Jose Contreras - 2013 photo via All Star Cards |
- 1979 - Chuck Tanner was rewarded for his World Series title with a four-year contract extension running through 1984. Although the details weren’t released, the media guesstimated that the deal was worth $75K per year. GM Pete Peterson claimed that Tanner was “the best manager in the game today,” triggering the contract (the old one still had a year remaining). In other news, Willie Stargell was declared the “HR King of the Decade,” belting out 296 long flies to edge Reggie Jackson, who banged 292 during the 1970’s. Al Oliver was third in the decade’s hit parade, behind Pete Rose and Rod Carew.
- 1983 - The Bucs traded OF Mike Easler to the Boston Red Sox for LHP John Tudor. Easler had a big year with the Red Sox before fading. Tudor went 12-11 in 32 starts for the Pirates in 1984, then was traded to St. Louis for OF George Hendrick. Tudor was brilliant in 1985 for the Cards, with 21 wins and 10 complete game shutouts. He led St. Louis to the World Series, and after pitching masterfully against KC in games 1 & 4, he fell apart in Game 7, losing 11-0. The lefty cut his pitching hand punching some locker room equipment while in a snit after the defeat and he never won more than 13 games afterward.
- 1988 - The Pirates wanted a SS and thought they had their man in Atlanta’s Andres Thomas when they offered the Braves three players (speculated to be RJ Reynolds, Mike Dunne and another pitcher) but the deal fell through when the Bravos overplayed their hand and demanded Barry Bonds be included in the package. Better to be lucky than good; Thomas had just two more years left in the show and batted .215 over that time; Barry hit 19 homers in 1989 and was named the league’s MVP in 1990, collecting seven MVPs and 14 All-Star caps in all before hanging ‘em up in 2007. Patience pays: the FO got their SS for the next eight years, Jay Bell, from the Indians just before the 1989 season started.

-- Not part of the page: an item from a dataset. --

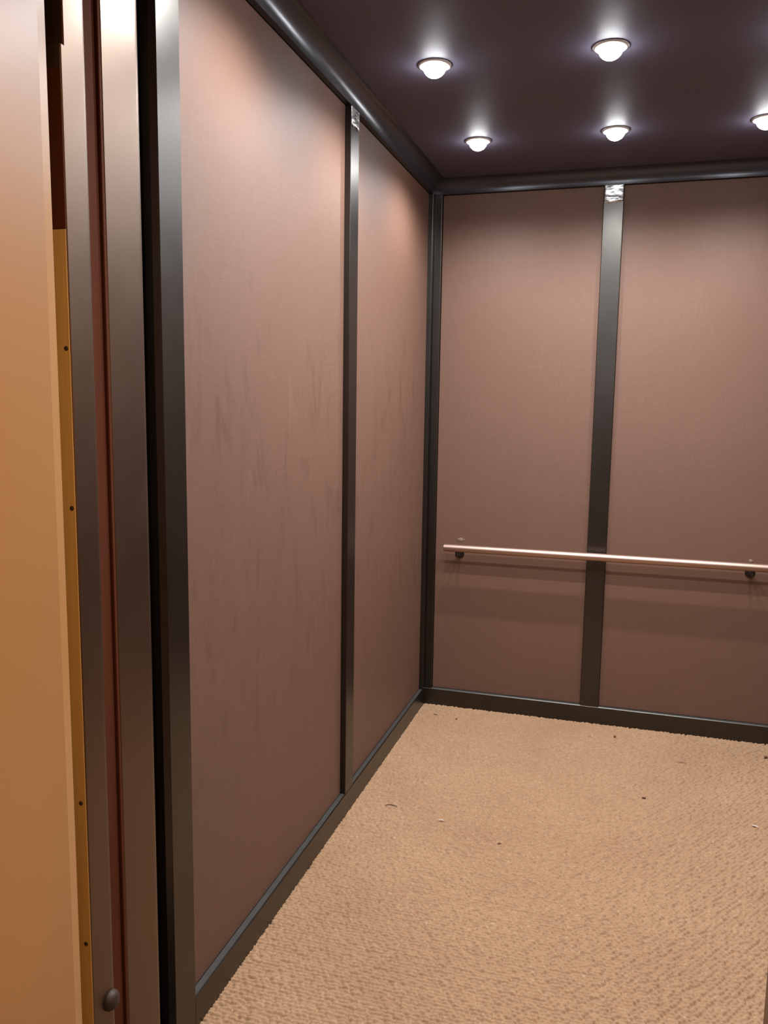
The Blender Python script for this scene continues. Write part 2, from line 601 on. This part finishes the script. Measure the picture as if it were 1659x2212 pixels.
# landing door frame: beige enamelled jamb with an angled return band
jamb = [(0.08, -2.8565), (0.071, -2.8285), (0.058, -2.8285), (0.058, -2.84), (-0.25, -2.84), (-0.25, -3.25), (0.05, -3.25), (0.08, -3.22)]
o = obj('door_frame', prism(jamb, -0.005, 2.46), M_enamel)
struct(o, 'beige enamelled metal landing door frame at the left edge', 'door frame')
o = obj('door_frame', box((1.30, -3.25, -0.005), (1.62, -2.84, 2.46), 0.003), M_enamel)
struct(o, 'beige enamelled landing door frame beyond the right edge', 'door frame')
o = obj('door_frame', box((-0.25, -3.25, 2.461), (1.62, -2.84, 2.72), 0.003), M_enamel)
struct(o, 'beige enamelled head of the landing door frame', 'door frame')

# door sills
o = obj('trim_4', box((-0.30, -2.83, -0.03), (1.64, -2.445, 0.0), 0.001), M_bronze)
struct(o, 'bronze door sill between cab and landing', 'sill')

# ------------------------------------------------------------------ the landing in front of the doors
o = obj('floor', box((-1.6, -5.6, -0.03), (3.2, -2.835, -0.006), 0), M_hallcarpet)
struct(o, 'brown carpet of the landing in front of the doors', 'carpet')
o = obj('ceiling', box((-1.6, -5.6, 2.72), (3.2, -2.5, 2.75), 0), M_plaster)
struct(o, 'plaster ceiling of the landing', 'ceiling')
for nm, a, b in (('wall_landing_left', (-1.65, -5.6, 0), (-1.6, -3.2, 2.72)), ('wall_landing_right', (3.2, -5.6, 0), (3.25, -3.2, 2.72)),
                 ('wall_landing_rear', (-1.6, -5.65, 0), (3.2, -5.6, 2.72)), ('wall_landing_front', (1.62, -3.2, 0), (3.2, -3.1, 2.72)),
                 ('wall_landing_front', (-1.6, -3.2, 0), (-0.25, -3.1, 2.72))):
    o = obj(nm, box(a, b, 0), M_plaster)
    struct(o, 'warm plaster wall of the landing, ' + nm[13:] + ' side' + (' right of the doors' if a[0] > 1 and b[0] < 3.21 else ''), 'wall')

# ------------------------------------------------------------------ downlights
row = ('back', 'middle', 'front')
colm = ('left', 'centre', 'right')
LAB = {
    (0, 0): 'small white-hot recessed downlight nearest the back left corner of the ceiling',
    (0, 1): 'recessed downlight right above the top of the middle mullion on the back wall',
    (0, 2): 'recessed downlight at the right picture edge, partly cut off',
    (1, 0): 'recessed downlight nearest the left cove moulding, beside the left wall mullion',
    (1, 1): 'largest and brightest recessed downlight, in the middle of the ceiling',
    (1, 2): 'recessed downlight of the middle row beside the right wall, outside the picture',
    (2, 0): 'recessed downlight of the front row beside the left wall, above the picture',
    (2, 1): 'recessed downlight of the front row in the ceiling centre, above the picture',
    (2, 2): 'recessed downlight of the front row beside the right wall, outside the picture',
}
proto = None
for j, yy in enumerate(LY):
    for i, xx in enumerate(LX):
        if proto is None:
            d = thing('ceiling_downlight', LAB[j, i], 'ceiling light', (xx, yy, HC), 'recessed downlights in the cab ceiling')
            obj('trim_ring', lathe([(0.036, 0.0), (0.052, 0.0), (0.0525, -0.003), (0.046, -0.0065), (0.038, -0.0065), (0.036, -0.004), (0.036, 0.0)], 64), M_ring, d, True)
            prof = [(0.0355, -0.001), (0.0355, -0.006)] + [(0.0355 * math.cos(math.radians(a)), -0.006 - 0.032 * math.sin(math.radians(a))) for a in range(10, 90, 10)] + [(0, -0.038)]
            obj('lens', lathe(prof, 48), M_lens, d, True)
            proto = d
        else:
            r = proto.copy()
            C.objects.link(r)
            r.location = (xx, yy, HC)
            r['label'] = LAB[j, i]
            for ch in list(proto.children):
                c = ch.copy()
                C.objects.link(c)
                c.parent = r

# ------------------------------------------------------------------ handrail on the back wall
RZ, RY, RR = 0.825, -0.062, 0.0185
h = thing('handrail', 'round satin metal handrail across the back wall', 'handrail', (0, 0, 0))
bm = lathe([(0, 0.097), (RR - 0.002, 0.097), (RR, 0.099), (RR, 1.600), (RR - 0.002, 1.602), (0, 1.602)], 40, 'x', (0, RY, RZ))
autosmooth(obj('bar', bm, M_rail, h), 40)
for bx in (0.162, 1.492):
    z1 = RZ - 0.040
    pts = [(bx, RY, RZ - RR + 0.004), (bx, RY, RZ - RR - 0.008)] + [(bx, RY + 0.014 * (1 - math.cos(math.radians(a))), z1 + 0.014 - 0.0135 * math.sin(math.radians(a)) - 0.0005) for a in (20, 45, 70, 90)] + [(bx, RE - 0.0005, z1)]
    b = autosmooth(obj('bracket', tube(pts, 0.0075, 20), M_bronze, h), 40)
    fl = lathe([(0, -0.004), (0.020, -0.004), (0.022, -0.002), (0.022, 0.0)], 32, 'y', (bx, RE - 0.0004, z1))
    autosmooth(obj('wall_flange', fl, M_bronze, b), 40)


# ------------------------------------------------------------------ silver tape at the mullion tops
def tape(name, to_world, wid, hgt, seed, label):
    bm = bmesh.new()
    rnd = random.Random(seed)
    nu, nv = 12, 16
    g0 = {}
    for i in range(nu + 1):
        for j in range(nv + 1):
            u, v_ = i / nu, j / nv
            e = 0.0
            if j in (0,):
                e = rnd.uniform(-0.008, 0.004)
            dd = 0.0004 + rnd.uniform(0, 0.0009) + (rnd.uniform(0, 0.0035) if 0 < j < 6 and 0 < i < nu else 0)
            g0[i, j] = bm.verts.new(to_world(u * wid, v_ * hgt + e, dd))
    for i in range(nu):
        for j in range(nv):
            bm.faces.new((g0[i, j], g0[i + 1, j], g0[i + 1, j + 1], g0[i, j + 1]))
    o = obj(name, bm, M_tape, None, True)
    md = o.modifiers.new('thick', 'SOLIDIFY')
    md.thickness = 0.0003
    md.offset = 1
    tag(o, label, 'tape', 'silver tape on the mullion tops')
    return o


tape('silver_tape', lambda u, v, d: (BM[0] + 0.001 + u, -0.0006 - d, 2.424 + v), 0.083, 0.077, 3,
     'crinkled silver tape around the top of the back wall mullion')
tape('silver_tape', lambda u, v, d: (0.0006 + d, MUL[0] + 0.002 + u, 2.440 + v), 0.082, 0.058, 8,
     'silver tape around the top of the left wall mullion')


# ------------------------------------------------------------------ bits lying on the carpet
def thread(x, y, pts, r, label, mat=M_thread, name='thread', cat='thread'):
    bm = tube([(a, b, 0.0012 + c) for a, b, c in pts], [r * (0.6 if k in (0, len(pts) - 1) else 1) for k in range(len(pts))], 8)
    o = obj(name, bm, mat, None, True)
    o.location = (x, y, 0)
    tag(o, label, cat, 'bits of lint on the carpet')


def crumb(x, y, r, label, seed, mat=M_crumb, sq=(1, 1, 0.6)):
    bm = bmesh.new()
    bmesh.ops.create_icosphere(bm, subdivisions=2, radius=r)
    rnd = random.Random(seed)
    for vv in bm.verts:
        vv.co = Vector((vv.co.x * sq[0], vv.co.y * sq[1], vv.co.z * sq[2])) * rnd.uniform(0.8, 1.15)
    o = obj('crumb', bm, mat, None, True)
    o.location = (x, y, r * sq[2] * 0.6)
    tag(o, label, 'crumb', 'crumbs on the carpet')


thread(0.131, -1.097, [(-0.012, -0.006, 0), (-0.002, 0.000, 0.001), (0.008, 0.001, 0.002), (0.020, 0.001, 0.001), (0.034, -0.001, 0)], 0.0016,
       'dark brown twisted thread on the carpet beside the left baseboard')
thread(0.093, -0.142, [(-0.011, 0.004, 0), (-0.004, -0.001, 0.001), (0.004, -0.002, 0.001), (0.011, 0.001, 0)], 0.0017,
       'short dark curved thread on the carpet in the back left corner')
thread(1.226, -0.34, [(-0.02, 0, 0), (0, 0.001, 0.001), (0.02, 0.002, 0)], 0.0011,
       'thin brown thread on the carpet toward the right end of the back wall')
bm = box((-0.0095, -0.0018, 0.0024), (0.0095, 0.0018, 0.0036), 0.0004)
o = obj('paper_scrap', bm, M_scrap)
o.location = (0.348, -1.149, 0.0006)
o.rotation_euler = (0, 0, 0.03)
tag(o, 'tiny bright white sliver of paper on the carpet, left of the middle', 'scrap', 'bits of lint on the carpet')
bm = box((-0.011, -0.003, 0.0004), (0.011, 0.003, 0.0014), 0.0004)
o = obj('paper_scrap', bm, M_scrap)
o.location = (1.455, -0.828, 0.0006)
o.rotation_euler = (0, 0, -0.4)
tag(o, 'pale flat scrap on the carpet at the right picture edge', 'scrap', 'bits of lint on the carpet')
crumb(0.945, -0.142, 0.0075, 'brown crumb on the carpet close below the back wall mullion', 1, sq=(0.7, 1.2, 0.5))
crumb(1.585, -0.166, 0.008, 'dark crumb on the carpet at the right edge by the back baseboard', 2)
crumb(1.066, -0.728, 0.0055, 'brown crumb on the carpet in the middle of the floor', 3, sq=(1.4, 0.7, 0.5))
crumb(0.577, -1.242, 0.0055, 'flat grey brown fleck on the carpet near the middle', 4, sq=(1.2, 1, 0.3))
crumb(0.202, -0.162, 0.0042, 'tiny dark crumb on the carpet near the back left corner', 5)


# ------------------------------------------------------------------ dried glue on the fabric at the handrail brackets
def smear(x, z, w_, h_, seed, label):
    rnd = random.Random(seed)
    n = 22
    outline = []
    for k in range(n):
        a = 2 * PI * k / n
        q = rnd.uniform(0.55, 1.1)
        outline.append((w_ * q * math.cos(a), h_ * q * math.sin(a)))
    bm = bmesh.new()
    front = [bm.verts.new((u, -0.0009 - 0.0003 * (k % 2), v_)) for k, (u, v_) in enumerate(outline)]
    back = [bm.verts.new((u * 1.1, 0.0, v_ * 1.1)) for u, v_ in outline]
    mid = bm.verts.new((0, -0.0014, 0))
    for k in range(n):
        j = (k + 1) % n
        bm.faces.new((front[k], front[j], mid))
        bm.faces.new((front[k], back[k], back[j], front[j]))
    bm.faces.new(back)
    o = obj('glue_residue', bm, M_glue, None, True)
    o.location = (x, RE, z)
    tag(o, label, 'residue', 'dried glue on the back wall fabric')


M_glue = plain('dried_glue', (0.26, 0.165, 0.12), 0.6)
smear(0.163, 0.854, 0.022, 0.010, 2, 'pale dried glue smear on the fabric above the left handrail bracket')
smear(1.4925, 0.838, 0.010, 0.010, 6, 'small pale glue spot on the fabric above the right handrail bracket')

- 1989 - Pittsburgh signed LHP Neal Heaton to a three-year/$2.85M contract with incentives and a limited (eight team) no-trade clause after he went 6-7/3.05 for the Pirates the previous campaign. He started out on fire after signing; the lefty began the 1990 season 9-1 with a 2.87 ERA and made his only All-Star roster in a career that spanned 12 years and seven teams. But Neal had a bumpy second year and was traded in the 1992 preseason to KC for Kirk Gibson. His Bucco line was 21-19/3.46 with 43 starts in his 114 outings. He finished out his career pitching for three American League squads from 1992-93.

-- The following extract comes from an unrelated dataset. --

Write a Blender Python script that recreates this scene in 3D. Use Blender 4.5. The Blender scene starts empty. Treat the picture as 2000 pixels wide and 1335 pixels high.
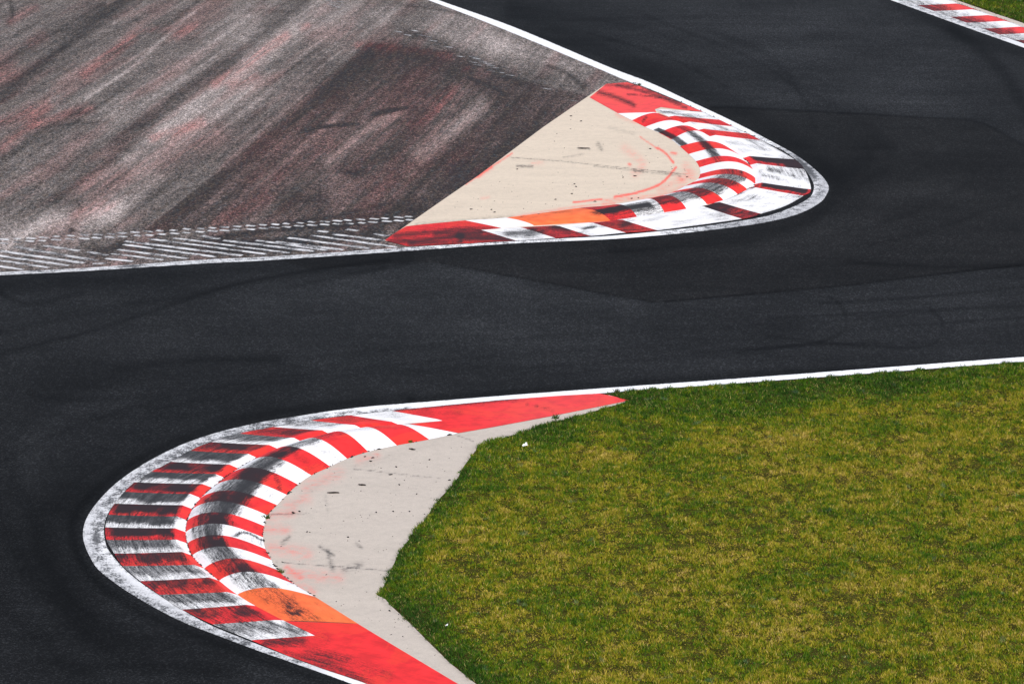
import bpy, math, random
import numpy as np
from mathutils import Vector
from mathutils.geometry import delaunay_2d_cdt

random.seed(7)
rng = np.random.default_rng(7)
scene = bpy.context.scene
COL = scene.collection

# ------------------------------------------------------------------ survey
# The site was surveyed from the stand: a bearing (px, py) of the stand's
# viewfinder becomes a point in metres on the level ground.
H = 21.0
PITCH = math.radians(15.0)
F = 6949.0
CX, CY = 1000.0, 667.5
cp, sp = math.cos(PITCH), math.sin(PITCH)


def ground(p):
    p = np.asarray(p, float).reshape(-1, 2)
    dx = p[:, 0] - CX
    dy = p[:, 1] - CY
    Y = F * cp - dy * sp
    Z = -F * sp - dy * cp
    t = H / -Z
    return np.stack([dx * t, Y * t], 1)


def survey(w):
    w = np.asarray(w, float)
    X, Y, Z = w[:, 0], w[:, 1], (w[:, 2] if w.shape[1] > 2 else 0.0) - H
    depth = Y * cp - Z * sp
    up = Y * sp + Z * cp
    return np.stack([CX + F * X / depth, CY - F * up / depth], 1)


# ------------------------------------------------------------------ helpers
THING = 'thing'
def tag(o, label=None, cat=None, group=None, kind=None):
    if label: o['label'] = label
    if cat: o['category'] = cat
    if group: o['group'] = group
    if kind: o['kind'] = kind
    return o


def empty(name, loc=(0, 0, 0)):
    o = bpy.data.objects.new(name, None)
    o.empty_display_size = 0.2
    o.location = loc
    COL.objects.link(o)
    return o


def link(name, me, parent=None, loc=None):
    o = bpy.data.objects.new(name, me)
    if parent is not None: o.parent = parent
    if loc is not None: o.location = loc
    COL.objects.link(o)
    return o


def tri_mesh(name, V, T, mats, matidx=None, smooth=True):
    """V (n,3), T (m,k) of one face size k"""
    me = bpy.data.meshes.new(name)
    V = np.ascontiguousarray(V, dtype=np.float32)
    T = np.ascontiguousarray(T, dtype=np.int32)
    m, k = T.shape
    me.vertices.add(len(V)); me.vertices.foreach_set('co', V.ravel())
    me.loops.add(m * k); me.loops.foreach_set('vertex_index', T.ravel())
    me.polygons.add(m)
    me.polygons.foreach_set('loop_start', np.arange(0, m * k, k, dtype=np.int32))
    for x in (mats if isinstance(mats, (list, tuple)) else [mats]):
        me.materials.append(x)
    if matidx is not None:
        me.polygons.foreach_set('material_index', np.ascontiguousarray(matidx, dtype=np.int32))
    me.polygons.foreach_set('use_smooth', np.full(m, smooth, dtype=bool))
    me.update(calc_edges=True)
    return me


def put_col(me, name, C):
    a = me.attributes.new(name, 'FLOAT_COLOR', 'POINT')
    C = np.asarray(C, float)
    out = np.ones((len(C), 4), np.float32)
    out[:, :C.shape[1]] = C
    a.data.foreach_set('color', out.ravel())


def put_uv(me, name, P):
    a = me.attributes.new(name, 'FLOAT2', 'POINT')
    a.data.foreach_set('vector', np.ascontiguousarray(P, dtype=np.float32).ravel())


def inside(poly, P):
    poly = np.asarray(poly, float); P = np.asarray(P, float)
    r = np.zeros(len(P), bool)
    n = len(poly)
    for i in range(n):
        x1, y1 = poly[i]; x2, y2 = poly[(i + 1) % n]
        if y1 == y2: continue
        c = ((y1 > P[:, 1]) != (y2 > P[:, 1])) & (P[:, 0] < (x2 - x1) * (P[:, 1] - y1) / (y2 - y1) + x1)
        r ^= c
    return r


def dense(poly, step, closed=True):
    out = []
    n = len(poly)
    for i in range(n if closed else n - 1):
        a = np.array(poly[i], float); b = np.array(poly[(i + 1) % n], float)
        k = max(1, int(np.hypot(*(b - a)) / step))
        for j in range(k): out.append(a + (b - a) * j / k)
    if not closed: out.append(np.array(poly[-1], float))
    return np.array(out)


def smooth_line(pts, per=6):
    """Catmull-Rom through points"""
    P = np.asarray(pts, float)
    Q = np.vstack([2 * P[0] - P[1], P, 2 * P[-1] - P[-2]])
    out = []
    for i in range(len(P) - 1):
        p0, p1, p2, p3 = Q[i:i + 4]
        for j in range(per):
            t = j / per
            out.append(0.5 * (2 * p1 + (p2 - p0) * t + (2 * p0 - 5 * p1 + 4 * p2 - p3) * t * t + (3 * p1 - p0 - 3 * p2 + p3) * t ** 3))
    out.append(P[-1])
    return np.array(out)


def dist_line(P, line):
    line = np.asarray(line, float)
    d = np.full(len(P), 1e9)
    for a, b in zip(line[:-1], line[1:]):
        ab = b - a
        t = np.clip(((P - a) @ ab) / max(ab @ ab, 1e-9), 0, 1)
        d = np.minimum(d, np.hypot(*(P - a - t[:, None] * ab).T))
    return d


def strokes(P, L):
    """sum of soft streaks: each (points, half width, strength)"""
    m = np.zeros(len(P))
    for pts, w, s in L:
        pts = np.asarray(pts, float)
        near = np.all((P > pts.min(0) - 2.6 * w - 12) & (P < pts.max(0) + 2.6 * w + 12), axis=1)
        if not near.any(): continue
        Q = P[near]
        if len(pts) == 1:
            d = np.hypot(*(Q - pts[0]).T)
        else:
            d = dist_line(Q, smooth_line(pts, 4) if len(pts) > 2 else pts)
        m[near] += s * np.exp(-(d / w) ** 2)
    return m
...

Neal Heaton - 1990 Fleer |
- 1990 - The Pirates inked LHP Zane Smith as a free agent for four years/$10.6M after getting him from the Montreal Expos for Moises Alou in the middle of the 1990 season. Zane had good timing: he made $660K in 1990 and the Pirates had originally offered him $6M for three years. The market changed when the Giants signed Bud Black for four years/$10M, and Smith, with several suitors, used that deal as his model. The lefty pitched six of his final seven campaigns in Pittsburgh with a line of 47-41/3.35 and was part of the rotation for the 1990-92 playoff teams, winning 16 games in 1991. Though he was released in 1996 by the Bucs, he went out in grand fashion: his 100th and final win was in June of that year, a six-hit, complete game shutout of the San Diego Padres.
- 2001 - Kevin McClatchy told the media that despite opening a new, publicly-financed ballpark, the team lost $1.2M in operating expenses and an additional $4.7M in interest payments. “If you took away the new stadium,” he said, “I may have been sitting in front of Congress explaining why the Pittsburgh franchise shouldn’t be contracted (the subject of a current Congressional hearing)...I’ve been saying for six years our game needs reform.” Still waitin’...
- 2006 - The Bucs came close to landing 1B Adam LaRoche, but a swap with the Braves for LHP Mike Gonzalez fell through. Both were good fits - Gonzo was 24-for-24 in save opportunities while LaRoche was coming off a 32-HR season - but the Pirates said that Atlanta was lollygagging because of health concerns while the Bravos claimed Dave Littlefield dragged his feet too long without pulling the trigger. Either way, the Braves went in another direction and landed Rafael Soriano to make the matter moot. But the finger pointing resolved itself quickly; the two sides kissed and made up, and a few weeks later Gonzalez and SS Brent Lillibridge were sent to Atlanta for LaRoche and 1B/OF Jamie Romak.
- 2007 - The Pirates, with the second pick in the Rule 5 draft, selected RHP Evan Meek from Tampa Bay. He stuck around for parts of five years with the Bucs (2008-12), going 7-7-4 with a 3.34 ERA. After a breakout All-Star year in 2010 when he went 5-6-4/2.14, arm injuries took their toll on the flamethrower’s (he could touch 98) career. Meek’s last MLB tour of duty was with Baltimore in 2014.